— start of PROVIDED DATA —

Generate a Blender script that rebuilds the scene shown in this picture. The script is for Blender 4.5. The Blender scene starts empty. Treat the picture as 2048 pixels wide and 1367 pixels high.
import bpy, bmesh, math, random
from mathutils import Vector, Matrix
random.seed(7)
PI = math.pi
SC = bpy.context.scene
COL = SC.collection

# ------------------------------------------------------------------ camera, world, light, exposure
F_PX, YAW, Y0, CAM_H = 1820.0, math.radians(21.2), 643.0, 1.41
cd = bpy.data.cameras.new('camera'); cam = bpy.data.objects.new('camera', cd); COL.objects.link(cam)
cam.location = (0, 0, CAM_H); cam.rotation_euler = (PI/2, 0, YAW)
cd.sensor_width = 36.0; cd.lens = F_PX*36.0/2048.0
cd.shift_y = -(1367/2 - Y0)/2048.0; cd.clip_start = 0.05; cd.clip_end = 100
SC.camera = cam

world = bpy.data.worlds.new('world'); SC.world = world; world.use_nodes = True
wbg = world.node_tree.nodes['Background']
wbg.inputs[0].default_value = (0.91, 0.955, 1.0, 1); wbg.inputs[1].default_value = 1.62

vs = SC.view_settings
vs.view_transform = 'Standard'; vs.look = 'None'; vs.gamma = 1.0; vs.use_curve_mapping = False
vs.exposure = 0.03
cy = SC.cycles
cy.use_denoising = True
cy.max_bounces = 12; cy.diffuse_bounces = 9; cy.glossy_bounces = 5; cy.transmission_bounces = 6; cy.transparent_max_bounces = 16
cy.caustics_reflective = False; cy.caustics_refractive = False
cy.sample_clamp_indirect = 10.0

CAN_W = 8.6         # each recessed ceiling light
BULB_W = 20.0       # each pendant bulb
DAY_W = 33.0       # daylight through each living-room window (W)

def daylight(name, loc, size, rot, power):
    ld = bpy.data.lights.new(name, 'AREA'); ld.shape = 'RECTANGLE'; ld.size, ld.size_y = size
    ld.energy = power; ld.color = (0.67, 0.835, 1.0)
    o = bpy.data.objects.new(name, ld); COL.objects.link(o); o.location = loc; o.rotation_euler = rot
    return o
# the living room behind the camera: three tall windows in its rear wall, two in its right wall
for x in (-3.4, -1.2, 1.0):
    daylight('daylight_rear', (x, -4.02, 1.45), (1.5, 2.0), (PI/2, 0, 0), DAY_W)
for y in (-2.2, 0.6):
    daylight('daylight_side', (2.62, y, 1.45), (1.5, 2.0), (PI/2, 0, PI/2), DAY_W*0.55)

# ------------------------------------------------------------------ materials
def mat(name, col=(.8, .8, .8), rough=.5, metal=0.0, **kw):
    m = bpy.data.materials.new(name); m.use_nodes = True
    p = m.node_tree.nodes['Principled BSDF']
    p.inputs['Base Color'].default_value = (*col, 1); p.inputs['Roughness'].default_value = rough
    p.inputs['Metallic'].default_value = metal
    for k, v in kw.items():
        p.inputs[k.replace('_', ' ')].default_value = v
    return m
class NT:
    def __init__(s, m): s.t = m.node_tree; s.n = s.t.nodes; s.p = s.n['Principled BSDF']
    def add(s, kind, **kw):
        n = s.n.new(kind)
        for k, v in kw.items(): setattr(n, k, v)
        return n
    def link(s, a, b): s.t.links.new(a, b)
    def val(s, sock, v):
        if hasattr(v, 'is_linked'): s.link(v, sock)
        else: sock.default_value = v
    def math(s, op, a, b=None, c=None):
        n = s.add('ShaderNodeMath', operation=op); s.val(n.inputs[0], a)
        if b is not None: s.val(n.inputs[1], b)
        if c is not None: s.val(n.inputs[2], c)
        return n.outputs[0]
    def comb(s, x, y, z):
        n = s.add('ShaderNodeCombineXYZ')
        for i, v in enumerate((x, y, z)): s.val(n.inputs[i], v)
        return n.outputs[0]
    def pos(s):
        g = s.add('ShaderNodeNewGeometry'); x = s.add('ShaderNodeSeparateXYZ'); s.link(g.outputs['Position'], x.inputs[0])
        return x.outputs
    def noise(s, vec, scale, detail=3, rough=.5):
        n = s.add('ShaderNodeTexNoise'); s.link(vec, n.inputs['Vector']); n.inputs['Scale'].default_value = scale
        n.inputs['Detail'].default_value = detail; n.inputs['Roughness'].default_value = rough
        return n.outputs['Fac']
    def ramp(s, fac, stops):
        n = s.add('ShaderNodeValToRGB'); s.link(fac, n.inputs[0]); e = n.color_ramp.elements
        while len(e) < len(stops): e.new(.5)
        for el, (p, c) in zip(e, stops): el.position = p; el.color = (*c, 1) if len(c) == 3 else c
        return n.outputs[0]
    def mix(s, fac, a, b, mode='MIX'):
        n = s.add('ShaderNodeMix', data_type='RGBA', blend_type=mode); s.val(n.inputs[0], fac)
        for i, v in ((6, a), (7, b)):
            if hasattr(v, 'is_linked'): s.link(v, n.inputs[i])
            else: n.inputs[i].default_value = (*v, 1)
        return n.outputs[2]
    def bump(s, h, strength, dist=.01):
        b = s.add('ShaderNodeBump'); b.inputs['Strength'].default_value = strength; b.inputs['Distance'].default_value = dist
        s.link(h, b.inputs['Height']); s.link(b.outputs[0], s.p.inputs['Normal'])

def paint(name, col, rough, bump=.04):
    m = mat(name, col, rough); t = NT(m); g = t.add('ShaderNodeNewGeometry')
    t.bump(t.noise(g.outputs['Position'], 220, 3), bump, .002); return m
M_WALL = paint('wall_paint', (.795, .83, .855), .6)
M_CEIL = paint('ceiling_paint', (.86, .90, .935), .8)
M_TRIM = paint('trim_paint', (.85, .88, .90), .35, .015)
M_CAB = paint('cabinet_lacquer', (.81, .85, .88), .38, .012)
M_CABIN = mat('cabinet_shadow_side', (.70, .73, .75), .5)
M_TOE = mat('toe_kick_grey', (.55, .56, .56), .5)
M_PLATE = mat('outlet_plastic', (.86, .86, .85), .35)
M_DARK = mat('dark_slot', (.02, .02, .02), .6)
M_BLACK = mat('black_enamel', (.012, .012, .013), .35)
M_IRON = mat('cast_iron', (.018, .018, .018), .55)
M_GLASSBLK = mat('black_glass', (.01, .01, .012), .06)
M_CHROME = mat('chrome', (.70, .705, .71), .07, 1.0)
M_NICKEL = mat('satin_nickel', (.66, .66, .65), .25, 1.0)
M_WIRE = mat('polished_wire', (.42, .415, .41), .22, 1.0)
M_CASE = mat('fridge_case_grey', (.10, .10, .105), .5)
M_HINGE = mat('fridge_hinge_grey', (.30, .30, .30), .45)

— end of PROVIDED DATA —

### REQUIRED TASK
Your task is to output exactly the lines running from the one with "M_TOE = mat('toe_kick_grey', (.55, .56, .56), .5)" through the final line of the material above, with both ends included.

### EXERCISE RESULT
M_TOE = mat('toe_kick_grey', (.55, .56, .56), .5)
M_PLATE = mat('outlet_plastic', (.86, .86, .85), .35)
M_DARK = mat('dark_slot', (.02, .02, .02), .6)
M_BLACK = mat('black_enamel', (.012, .012, .013), .35)
M_IRON = mat('cast_iron', (.018, .018, .018), .55)
M_GLASSBLK = mat('black_glass', (.01, .01, .012), .06)
M_CHROME = mat('chrome', (.70, .705, .71), .07, 1.0)
M_NICKEL = mat('satin_nickel', (.66, .66, .65), .25, 1.0)
M_WIRE = mat('polished_wire', (.42, .415, .41), .22, 1.0)
M_CASE = mat('fridge_case_grey', (.10, .10, .105), .5)
M_HINGE = mat('fridge_hinge_grey', (.30, .30, .30), .45)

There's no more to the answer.